So far, growth is winning out. Although there are potential disruptions, what is clear to date is that business is meeting market demand. As such, we see U.S. growth accelerating from 3 per cent this year to 3.3 per cent in 2019. The other global ‘engine’ economy, the EU, is set to have back-to-back years at just over 2 per cent, which is ahead of long-run potential. Emerging markets will collectively grow by 4.7 per cent in 2018, and down a shade next year to 4.6 per cent as China eases marginally. On balance, global growth holds the line at 3.2 per cent this year and next.

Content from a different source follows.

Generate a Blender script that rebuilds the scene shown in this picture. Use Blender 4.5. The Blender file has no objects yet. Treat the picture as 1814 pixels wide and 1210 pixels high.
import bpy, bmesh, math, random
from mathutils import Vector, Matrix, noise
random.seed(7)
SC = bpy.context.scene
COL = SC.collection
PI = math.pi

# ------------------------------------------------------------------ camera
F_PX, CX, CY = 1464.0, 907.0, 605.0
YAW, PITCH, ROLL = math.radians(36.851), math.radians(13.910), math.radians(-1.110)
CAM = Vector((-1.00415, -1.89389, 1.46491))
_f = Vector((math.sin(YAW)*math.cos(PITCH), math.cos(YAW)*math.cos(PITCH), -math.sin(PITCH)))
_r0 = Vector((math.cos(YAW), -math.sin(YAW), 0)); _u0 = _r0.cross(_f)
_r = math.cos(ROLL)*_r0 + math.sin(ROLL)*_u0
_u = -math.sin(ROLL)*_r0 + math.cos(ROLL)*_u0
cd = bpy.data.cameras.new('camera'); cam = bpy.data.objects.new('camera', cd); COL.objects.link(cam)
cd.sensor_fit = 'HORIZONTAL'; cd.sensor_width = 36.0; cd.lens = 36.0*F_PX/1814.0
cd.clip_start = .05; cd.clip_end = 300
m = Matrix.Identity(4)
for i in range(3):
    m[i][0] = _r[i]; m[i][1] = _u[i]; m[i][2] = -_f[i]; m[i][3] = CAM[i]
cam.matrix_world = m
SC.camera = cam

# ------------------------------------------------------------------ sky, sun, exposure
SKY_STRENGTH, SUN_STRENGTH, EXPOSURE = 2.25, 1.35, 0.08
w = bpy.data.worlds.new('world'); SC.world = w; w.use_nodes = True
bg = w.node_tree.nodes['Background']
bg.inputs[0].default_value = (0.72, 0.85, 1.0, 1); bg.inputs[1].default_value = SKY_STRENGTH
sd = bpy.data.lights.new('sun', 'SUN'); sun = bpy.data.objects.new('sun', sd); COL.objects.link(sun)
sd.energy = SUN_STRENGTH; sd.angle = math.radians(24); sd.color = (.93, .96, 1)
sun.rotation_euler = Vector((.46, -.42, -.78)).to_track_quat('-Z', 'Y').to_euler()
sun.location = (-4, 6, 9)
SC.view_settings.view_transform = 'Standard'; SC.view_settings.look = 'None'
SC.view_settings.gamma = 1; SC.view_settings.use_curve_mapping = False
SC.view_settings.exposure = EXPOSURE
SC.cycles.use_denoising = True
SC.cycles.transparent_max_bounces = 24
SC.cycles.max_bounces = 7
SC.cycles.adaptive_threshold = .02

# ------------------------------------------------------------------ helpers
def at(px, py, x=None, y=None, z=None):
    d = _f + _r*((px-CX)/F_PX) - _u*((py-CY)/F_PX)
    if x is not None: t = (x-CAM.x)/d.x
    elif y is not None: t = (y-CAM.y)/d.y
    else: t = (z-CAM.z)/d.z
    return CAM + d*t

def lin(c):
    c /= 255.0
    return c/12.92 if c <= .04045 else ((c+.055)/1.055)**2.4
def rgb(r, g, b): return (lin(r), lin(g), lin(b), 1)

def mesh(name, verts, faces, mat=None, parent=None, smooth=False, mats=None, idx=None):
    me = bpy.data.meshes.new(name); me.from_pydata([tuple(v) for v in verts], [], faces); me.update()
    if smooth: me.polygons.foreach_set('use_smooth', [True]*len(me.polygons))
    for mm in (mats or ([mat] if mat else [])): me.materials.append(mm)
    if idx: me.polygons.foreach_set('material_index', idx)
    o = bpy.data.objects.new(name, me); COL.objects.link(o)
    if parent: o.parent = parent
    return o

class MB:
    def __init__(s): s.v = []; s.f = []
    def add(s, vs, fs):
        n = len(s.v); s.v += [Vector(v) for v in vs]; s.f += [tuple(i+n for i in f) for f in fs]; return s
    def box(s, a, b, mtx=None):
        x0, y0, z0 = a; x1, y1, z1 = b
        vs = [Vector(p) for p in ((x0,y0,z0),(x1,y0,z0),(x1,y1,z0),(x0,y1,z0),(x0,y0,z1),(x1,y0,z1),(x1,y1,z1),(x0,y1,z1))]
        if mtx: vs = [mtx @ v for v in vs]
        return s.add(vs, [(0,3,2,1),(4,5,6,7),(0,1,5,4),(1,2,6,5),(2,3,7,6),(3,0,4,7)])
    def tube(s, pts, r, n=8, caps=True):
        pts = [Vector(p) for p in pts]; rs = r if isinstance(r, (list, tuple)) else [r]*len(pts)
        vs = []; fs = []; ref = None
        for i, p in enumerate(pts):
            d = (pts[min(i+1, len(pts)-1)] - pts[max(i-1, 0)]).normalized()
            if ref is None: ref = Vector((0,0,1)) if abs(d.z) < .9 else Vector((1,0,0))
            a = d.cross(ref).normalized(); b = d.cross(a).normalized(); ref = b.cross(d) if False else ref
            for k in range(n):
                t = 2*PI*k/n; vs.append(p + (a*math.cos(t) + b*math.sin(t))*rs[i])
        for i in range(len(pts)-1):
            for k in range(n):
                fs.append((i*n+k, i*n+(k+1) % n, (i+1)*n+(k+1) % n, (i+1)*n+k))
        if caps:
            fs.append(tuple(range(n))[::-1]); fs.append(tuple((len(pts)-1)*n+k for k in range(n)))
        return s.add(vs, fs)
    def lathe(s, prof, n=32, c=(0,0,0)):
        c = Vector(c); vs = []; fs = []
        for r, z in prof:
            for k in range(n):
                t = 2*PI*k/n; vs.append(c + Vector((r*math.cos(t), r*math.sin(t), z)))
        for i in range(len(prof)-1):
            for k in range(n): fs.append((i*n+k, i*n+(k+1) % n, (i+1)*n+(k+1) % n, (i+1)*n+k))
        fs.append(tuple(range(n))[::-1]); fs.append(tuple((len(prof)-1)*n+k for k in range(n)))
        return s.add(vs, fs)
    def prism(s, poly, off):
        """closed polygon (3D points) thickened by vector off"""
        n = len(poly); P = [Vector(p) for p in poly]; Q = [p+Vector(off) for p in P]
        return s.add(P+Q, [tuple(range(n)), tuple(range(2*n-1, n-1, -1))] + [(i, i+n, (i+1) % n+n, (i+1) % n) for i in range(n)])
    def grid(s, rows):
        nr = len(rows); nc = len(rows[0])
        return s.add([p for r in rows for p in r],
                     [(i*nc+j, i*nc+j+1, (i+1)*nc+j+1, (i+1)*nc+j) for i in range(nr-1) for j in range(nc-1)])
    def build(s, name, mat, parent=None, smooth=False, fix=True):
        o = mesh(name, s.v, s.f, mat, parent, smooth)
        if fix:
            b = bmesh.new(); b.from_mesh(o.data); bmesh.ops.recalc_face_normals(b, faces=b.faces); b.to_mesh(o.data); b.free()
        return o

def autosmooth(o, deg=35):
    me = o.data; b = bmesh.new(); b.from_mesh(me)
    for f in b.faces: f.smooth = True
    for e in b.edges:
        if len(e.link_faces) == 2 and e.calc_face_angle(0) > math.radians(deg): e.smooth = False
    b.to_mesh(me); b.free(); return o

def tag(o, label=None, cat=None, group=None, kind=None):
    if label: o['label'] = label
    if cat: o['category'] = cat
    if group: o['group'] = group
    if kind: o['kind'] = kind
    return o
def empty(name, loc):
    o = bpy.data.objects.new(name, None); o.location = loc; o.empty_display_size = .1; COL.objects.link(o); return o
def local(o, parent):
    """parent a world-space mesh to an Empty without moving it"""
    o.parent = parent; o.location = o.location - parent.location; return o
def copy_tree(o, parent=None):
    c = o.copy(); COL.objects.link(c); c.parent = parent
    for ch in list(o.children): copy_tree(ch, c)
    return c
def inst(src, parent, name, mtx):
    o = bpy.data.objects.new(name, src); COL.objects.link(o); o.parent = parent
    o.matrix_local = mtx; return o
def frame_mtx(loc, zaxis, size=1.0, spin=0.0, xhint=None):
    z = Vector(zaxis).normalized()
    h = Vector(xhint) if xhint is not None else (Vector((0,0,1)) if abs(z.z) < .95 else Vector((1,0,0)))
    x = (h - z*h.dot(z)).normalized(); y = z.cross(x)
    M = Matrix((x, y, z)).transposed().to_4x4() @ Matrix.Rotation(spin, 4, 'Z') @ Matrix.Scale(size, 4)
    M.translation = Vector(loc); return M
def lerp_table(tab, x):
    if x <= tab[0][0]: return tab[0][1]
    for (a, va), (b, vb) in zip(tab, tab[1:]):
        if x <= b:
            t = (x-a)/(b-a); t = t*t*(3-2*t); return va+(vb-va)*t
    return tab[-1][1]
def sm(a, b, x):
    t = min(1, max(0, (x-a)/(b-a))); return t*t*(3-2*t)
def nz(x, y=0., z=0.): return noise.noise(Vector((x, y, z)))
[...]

Still, the headwinds are having an effect on the outlook. First, uncertainty on the trade policy front is undoubtedly creating an ‘investment-hesitation’, and at a precarious moment: growth and looming capacity constraints are crying out for increased physical investment on plant and equipment. Second, higher interest rates are a reality that a whole generation has never had to deal with. Adjustment will be hard enough in developed markets, but larger swings in the emerging world, already in process, will be with us for some time to come, creating instability. Managing through these issues will be a near-term strategic imperative.
Canada is capitalizing on the good times. Commodity prices are generally stable. Interest rates will continue rising, but at a slower pace than in the United States. As such, we expect a stable currency that rises modestly through next year. This, together with solid global growth will see Canada’s exports rise by 6 per cent this year and 4 per cent in 2019.